Background for those on the CC list, who may be unaware of GenART:
GenART is the Area Review Team for the General Area of the IETF.  We
advise the General Area Director (i.e. the IETF/IESG chair) by
providing more in depth reviews than he could do himself of documents
that come up for final decision in IESG telechat.  I was selected
as the GenART member to review this document.  Below is my review,
which was written specifically with an eye to the GenART process, but
since I believe that it will be useful to have these comments more
widely distributed, others outside the GenART group are being copied.

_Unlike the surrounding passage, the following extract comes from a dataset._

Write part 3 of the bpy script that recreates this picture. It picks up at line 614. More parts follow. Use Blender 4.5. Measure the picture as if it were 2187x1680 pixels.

Sigh... I don't see my previous review in the reviewer spreadsheet, 
but it was referenced in the ID tracker for this version of the draft, 
so I'm forwarding it with a note...

More than a year ago, I said "ready for publication as a Proposed 
Standard ... probably ready to be published as Historic, too". At the 
very least, the abstract paragraph I pointed to has been badly 
overtaken by the entire HTTP thing, much less SIP and P2P protocols 
like BitTorrent:

>   The Network News Transport Protocol (NNTP) has been in use in the
>   Internet for a decade and remains one of the most popular 
> protocols
>   (by volume) in use today.

I happened to like this draft a year ago. I'm sure it could be 
improved further, but the only standards-track RFC for NTTP is RFC 
977, dated 1986 (yes, there is a "common extensions" RFC 2980, dated 
2000, but it's Informational). The 00 draft is dated 1997, and that 
means it's been around the IETF as long as I have.  I've got to 
believe that the NNTP community has long since moved on without 
waiting for an RFC (please tell me they didn't wait eight years to 
implement).

(Does the Internet really need this kind of quality control?)

Spencer

p.s. "Grandfather, was NNTP ever used for anything except marketing 
porn in random newsgroups?"

From: "Spencer Dawkins" <spencer at mcsr-labs.org>
To: <gen-art at alvestrand.no>
Sent: Wednesday, April 14, 2004 9:47 PM
Subject: Low-impact review of draft-ietf-nntpext-base-22


> Summary - this document is ready for publication as a Proposed
> Standard.
>
> It's probably ready to be published as Historic, too. When I looked 
> in
> the potaroo.net archives and saw that the first version of this 
> draft
> was published in 1997, I knew I was in trouble. The abstract, which
> has not changed since 1997, says
>
>   The Network News Transport Protocol (NNTP) has been in use in the
>   Internet for a decade and remains one of the most popular 
> protocols
>   (by volume) in use today. This document is a replacement for RFC
> 977
>   and officially updates the protocol specification. It clarifies
> some
>   vagueness in RFC 977, includes some new base functionality, and
>   provides a specific mechanism to add standardized extensions to
> NNTP.
>
> I'm guessing that people who do NNTP have been working from the 
> drafts
> for the past seven years, and that no one outside the NNTP community
> has read them during that time ("... one of the most popular 
> protocols
> (by volume) in use today" - really?).
>
> I did see one strange stylistic thing - the use of 2119 MUSTs, etc.
> for the specification itself, as in
>
>   Commands
>   in NNTP MUST consist of a keyword, which MAY be followed by one or
>   more arguments.
>
> If you can overlook stuff like this, it's probably fine to publish 
> as
> a Proposed Standard. It's very readable, seems well organized,
> contains lots of examples, provides justification for choices, and 
> is
> unlikely to destroy the Internet. I wish all drafts had security
> sections that show this degree of thought.
>
> I'm really confused because version 22 is the first one that appears
> in the ID tracker. How many times has the IESG seen this before
> (probably before the ID tracker existed, right)?
>
> Spencer, whose first IETF was the one AFTER the NNTPEXT BoF... and
> this document existed before the BoF!